What to work on
Wherever a line holds the word "from", copy that line out.

===

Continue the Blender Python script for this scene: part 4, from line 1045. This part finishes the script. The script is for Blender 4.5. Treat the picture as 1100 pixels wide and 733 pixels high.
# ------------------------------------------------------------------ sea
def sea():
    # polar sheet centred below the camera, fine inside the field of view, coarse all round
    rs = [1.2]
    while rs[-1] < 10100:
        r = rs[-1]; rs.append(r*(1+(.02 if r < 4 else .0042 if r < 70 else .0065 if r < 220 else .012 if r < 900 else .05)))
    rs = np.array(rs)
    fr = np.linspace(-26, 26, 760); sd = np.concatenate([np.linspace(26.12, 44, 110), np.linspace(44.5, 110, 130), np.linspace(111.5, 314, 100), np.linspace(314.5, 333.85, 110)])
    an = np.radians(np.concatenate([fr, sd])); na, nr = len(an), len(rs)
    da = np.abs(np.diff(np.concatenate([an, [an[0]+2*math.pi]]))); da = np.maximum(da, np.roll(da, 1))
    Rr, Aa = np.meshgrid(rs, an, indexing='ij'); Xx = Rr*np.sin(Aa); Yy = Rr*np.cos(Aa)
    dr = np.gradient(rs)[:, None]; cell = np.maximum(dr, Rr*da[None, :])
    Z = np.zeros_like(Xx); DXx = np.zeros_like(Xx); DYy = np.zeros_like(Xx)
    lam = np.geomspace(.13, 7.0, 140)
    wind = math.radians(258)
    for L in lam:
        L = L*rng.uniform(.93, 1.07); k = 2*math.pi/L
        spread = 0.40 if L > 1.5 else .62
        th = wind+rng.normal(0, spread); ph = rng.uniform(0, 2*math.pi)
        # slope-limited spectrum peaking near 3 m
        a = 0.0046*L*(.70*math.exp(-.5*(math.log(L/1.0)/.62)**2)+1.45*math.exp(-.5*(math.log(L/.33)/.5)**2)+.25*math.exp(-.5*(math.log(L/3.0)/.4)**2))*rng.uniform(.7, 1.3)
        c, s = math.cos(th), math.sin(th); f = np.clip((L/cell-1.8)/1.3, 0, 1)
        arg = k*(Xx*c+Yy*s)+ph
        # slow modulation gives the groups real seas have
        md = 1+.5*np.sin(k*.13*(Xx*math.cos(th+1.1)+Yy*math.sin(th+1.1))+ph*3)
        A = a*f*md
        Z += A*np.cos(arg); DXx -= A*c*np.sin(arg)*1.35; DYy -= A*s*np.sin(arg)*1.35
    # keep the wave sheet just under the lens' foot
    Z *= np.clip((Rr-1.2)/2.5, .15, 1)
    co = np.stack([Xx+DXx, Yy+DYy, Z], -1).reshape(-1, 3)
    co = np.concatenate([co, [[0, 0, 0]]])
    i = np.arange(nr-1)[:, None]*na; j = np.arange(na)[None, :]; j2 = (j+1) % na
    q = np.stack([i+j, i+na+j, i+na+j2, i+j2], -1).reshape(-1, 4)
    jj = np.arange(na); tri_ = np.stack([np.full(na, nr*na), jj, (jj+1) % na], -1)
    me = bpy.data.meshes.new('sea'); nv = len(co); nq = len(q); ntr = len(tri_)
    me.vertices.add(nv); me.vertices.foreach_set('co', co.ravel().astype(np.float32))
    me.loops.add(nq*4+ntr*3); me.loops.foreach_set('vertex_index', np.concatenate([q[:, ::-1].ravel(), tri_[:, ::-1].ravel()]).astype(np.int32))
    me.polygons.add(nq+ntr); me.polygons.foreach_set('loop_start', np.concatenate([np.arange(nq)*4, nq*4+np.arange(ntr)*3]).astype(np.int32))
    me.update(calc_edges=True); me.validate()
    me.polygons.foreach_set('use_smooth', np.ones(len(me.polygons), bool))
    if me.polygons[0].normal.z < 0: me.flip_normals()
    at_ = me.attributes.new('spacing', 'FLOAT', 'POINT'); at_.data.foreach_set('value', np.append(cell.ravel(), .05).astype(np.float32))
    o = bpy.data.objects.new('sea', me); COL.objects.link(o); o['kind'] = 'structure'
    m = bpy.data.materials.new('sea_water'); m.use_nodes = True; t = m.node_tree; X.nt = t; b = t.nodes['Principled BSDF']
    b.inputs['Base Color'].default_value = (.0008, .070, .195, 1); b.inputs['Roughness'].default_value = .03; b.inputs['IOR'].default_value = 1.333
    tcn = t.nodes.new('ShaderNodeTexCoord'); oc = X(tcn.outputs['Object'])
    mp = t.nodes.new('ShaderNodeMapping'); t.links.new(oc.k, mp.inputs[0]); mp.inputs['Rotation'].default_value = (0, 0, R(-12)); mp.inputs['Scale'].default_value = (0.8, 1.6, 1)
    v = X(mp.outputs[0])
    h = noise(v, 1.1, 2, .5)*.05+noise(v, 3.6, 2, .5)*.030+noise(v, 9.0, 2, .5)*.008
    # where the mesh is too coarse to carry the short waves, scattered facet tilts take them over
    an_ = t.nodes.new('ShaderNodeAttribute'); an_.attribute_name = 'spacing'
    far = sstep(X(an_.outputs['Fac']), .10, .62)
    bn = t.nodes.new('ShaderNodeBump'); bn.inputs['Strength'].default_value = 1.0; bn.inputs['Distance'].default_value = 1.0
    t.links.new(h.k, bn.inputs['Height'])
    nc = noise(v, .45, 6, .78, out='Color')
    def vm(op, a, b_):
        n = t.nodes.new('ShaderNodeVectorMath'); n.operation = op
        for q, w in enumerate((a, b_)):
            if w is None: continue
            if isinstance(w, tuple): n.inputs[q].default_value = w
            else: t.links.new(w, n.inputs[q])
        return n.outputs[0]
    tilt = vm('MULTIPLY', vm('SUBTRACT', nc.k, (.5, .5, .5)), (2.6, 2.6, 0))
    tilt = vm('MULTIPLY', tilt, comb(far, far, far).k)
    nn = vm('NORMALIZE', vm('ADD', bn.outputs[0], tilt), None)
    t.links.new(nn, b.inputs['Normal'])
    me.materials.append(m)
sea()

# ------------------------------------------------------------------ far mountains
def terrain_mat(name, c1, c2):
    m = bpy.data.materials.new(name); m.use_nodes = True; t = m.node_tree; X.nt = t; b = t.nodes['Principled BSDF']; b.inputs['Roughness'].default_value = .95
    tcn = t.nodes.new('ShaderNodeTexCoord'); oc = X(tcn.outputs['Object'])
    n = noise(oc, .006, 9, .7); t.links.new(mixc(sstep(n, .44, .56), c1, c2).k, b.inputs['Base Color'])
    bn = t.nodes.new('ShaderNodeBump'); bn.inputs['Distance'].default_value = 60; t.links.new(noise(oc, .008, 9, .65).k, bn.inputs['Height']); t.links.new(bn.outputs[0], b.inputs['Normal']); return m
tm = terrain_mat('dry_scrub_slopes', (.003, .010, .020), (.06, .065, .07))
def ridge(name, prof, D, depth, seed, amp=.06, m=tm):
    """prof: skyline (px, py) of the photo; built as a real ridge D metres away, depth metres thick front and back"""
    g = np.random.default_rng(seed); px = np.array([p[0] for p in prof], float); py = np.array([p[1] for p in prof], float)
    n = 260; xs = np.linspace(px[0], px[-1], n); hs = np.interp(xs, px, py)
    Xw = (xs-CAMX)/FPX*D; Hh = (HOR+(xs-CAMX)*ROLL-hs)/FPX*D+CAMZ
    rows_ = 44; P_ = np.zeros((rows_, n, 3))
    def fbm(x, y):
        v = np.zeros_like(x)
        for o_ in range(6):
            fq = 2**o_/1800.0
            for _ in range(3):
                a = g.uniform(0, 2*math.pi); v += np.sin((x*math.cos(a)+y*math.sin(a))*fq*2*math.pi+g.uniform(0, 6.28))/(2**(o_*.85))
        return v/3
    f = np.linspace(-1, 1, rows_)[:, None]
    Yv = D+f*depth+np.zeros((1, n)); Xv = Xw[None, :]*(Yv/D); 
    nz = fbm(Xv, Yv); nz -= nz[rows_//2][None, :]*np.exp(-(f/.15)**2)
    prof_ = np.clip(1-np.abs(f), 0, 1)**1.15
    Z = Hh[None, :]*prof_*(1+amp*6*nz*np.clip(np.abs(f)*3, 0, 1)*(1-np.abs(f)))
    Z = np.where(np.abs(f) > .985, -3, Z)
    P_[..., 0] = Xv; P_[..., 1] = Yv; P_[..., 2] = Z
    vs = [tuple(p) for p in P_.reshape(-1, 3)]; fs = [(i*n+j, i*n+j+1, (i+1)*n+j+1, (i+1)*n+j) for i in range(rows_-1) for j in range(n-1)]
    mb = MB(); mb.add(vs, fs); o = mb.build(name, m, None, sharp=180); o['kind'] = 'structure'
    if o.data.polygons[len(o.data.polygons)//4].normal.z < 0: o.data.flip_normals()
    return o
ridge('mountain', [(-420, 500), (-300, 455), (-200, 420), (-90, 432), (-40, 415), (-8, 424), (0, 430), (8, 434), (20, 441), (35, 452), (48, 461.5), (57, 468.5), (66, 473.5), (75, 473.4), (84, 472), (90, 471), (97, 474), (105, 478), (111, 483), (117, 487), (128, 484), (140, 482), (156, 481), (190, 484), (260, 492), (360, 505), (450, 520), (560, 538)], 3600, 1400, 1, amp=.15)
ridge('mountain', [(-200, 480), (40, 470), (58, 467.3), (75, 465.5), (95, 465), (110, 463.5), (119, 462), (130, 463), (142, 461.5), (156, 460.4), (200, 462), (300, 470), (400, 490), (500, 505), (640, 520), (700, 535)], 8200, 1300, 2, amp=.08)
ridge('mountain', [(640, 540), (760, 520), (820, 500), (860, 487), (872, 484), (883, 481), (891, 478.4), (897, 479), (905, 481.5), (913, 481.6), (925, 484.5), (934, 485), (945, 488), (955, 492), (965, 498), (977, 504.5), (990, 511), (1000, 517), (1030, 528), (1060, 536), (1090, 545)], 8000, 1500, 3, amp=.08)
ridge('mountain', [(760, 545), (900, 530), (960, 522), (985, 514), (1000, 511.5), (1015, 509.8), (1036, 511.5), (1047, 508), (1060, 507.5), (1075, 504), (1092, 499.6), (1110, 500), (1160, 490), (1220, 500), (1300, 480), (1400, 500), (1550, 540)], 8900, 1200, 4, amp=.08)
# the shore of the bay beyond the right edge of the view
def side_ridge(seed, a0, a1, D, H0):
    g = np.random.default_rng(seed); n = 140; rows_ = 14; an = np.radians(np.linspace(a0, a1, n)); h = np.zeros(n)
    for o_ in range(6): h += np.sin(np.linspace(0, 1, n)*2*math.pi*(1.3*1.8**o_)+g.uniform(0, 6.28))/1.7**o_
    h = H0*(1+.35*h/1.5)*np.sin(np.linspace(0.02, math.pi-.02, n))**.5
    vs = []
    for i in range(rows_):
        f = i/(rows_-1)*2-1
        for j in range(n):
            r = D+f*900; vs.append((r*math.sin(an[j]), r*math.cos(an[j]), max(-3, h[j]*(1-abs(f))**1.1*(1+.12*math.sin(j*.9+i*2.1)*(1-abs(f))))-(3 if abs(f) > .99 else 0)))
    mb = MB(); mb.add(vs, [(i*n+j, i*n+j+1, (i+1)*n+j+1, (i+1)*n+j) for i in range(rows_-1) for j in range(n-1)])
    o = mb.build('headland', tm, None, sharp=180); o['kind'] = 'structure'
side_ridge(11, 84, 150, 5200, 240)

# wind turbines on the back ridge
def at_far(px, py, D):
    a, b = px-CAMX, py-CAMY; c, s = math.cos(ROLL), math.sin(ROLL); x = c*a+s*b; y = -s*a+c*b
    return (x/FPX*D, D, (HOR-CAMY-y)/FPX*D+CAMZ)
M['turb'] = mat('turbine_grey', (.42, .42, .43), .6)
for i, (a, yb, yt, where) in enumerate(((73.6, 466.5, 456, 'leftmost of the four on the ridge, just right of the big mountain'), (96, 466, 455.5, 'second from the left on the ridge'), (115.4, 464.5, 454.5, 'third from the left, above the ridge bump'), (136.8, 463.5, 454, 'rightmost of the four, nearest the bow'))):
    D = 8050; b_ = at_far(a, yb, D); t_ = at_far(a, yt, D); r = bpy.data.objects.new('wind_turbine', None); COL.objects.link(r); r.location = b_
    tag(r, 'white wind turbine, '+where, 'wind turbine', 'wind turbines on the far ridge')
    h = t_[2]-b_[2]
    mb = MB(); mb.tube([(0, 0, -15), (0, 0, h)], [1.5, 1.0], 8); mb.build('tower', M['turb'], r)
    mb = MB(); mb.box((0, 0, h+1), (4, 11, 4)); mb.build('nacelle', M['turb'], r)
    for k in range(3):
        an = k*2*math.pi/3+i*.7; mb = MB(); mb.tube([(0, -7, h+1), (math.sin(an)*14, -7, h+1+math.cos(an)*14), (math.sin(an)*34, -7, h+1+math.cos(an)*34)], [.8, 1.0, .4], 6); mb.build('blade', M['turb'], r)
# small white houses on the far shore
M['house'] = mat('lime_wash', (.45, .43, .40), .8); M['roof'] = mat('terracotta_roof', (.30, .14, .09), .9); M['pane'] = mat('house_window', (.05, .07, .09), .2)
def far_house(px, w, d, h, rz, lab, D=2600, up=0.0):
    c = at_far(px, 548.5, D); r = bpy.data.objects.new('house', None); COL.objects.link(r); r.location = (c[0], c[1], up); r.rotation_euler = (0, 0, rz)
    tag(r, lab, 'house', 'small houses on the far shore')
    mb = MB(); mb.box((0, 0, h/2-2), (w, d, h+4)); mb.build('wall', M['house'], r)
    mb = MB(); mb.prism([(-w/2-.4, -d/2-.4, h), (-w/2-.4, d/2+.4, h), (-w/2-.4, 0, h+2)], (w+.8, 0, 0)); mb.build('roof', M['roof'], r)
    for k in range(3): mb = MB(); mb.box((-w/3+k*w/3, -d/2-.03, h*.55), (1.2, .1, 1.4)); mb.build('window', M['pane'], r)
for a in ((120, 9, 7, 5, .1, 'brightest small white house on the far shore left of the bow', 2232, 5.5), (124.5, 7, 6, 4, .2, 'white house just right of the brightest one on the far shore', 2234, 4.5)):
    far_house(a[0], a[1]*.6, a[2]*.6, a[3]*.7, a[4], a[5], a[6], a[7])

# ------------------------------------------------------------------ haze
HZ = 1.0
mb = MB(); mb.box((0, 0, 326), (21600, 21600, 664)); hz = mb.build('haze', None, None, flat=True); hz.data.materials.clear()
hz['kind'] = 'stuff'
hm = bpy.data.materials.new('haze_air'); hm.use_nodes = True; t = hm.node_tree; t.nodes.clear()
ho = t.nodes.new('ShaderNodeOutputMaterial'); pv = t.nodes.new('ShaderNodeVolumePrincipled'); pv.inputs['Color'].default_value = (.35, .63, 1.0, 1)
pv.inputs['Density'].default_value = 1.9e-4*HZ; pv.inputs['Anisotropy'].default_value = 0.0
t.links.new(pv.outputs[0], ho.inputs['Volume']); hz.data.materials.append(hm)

===

Result
Continue the Blender Python script for this scene: part 4, from line 1045. This part finishes the script. The script is for Blender 4.5. Treat the picture as 1100 pixels wide and 733 pixels high.
for i, (a, yb, yt, where) in enumerate(((73.6, 466.5, 456, 'leftmost of the four on the ridge, just right of the big mountain'), (96, 466, 455.5, 'second from the left on the ridge'), (115.4, 464.5, 454.5, 'third from the left, above the ridge bump'), (136.8, 463.5, 454, 'rightmost of the four, nearest the bow'))):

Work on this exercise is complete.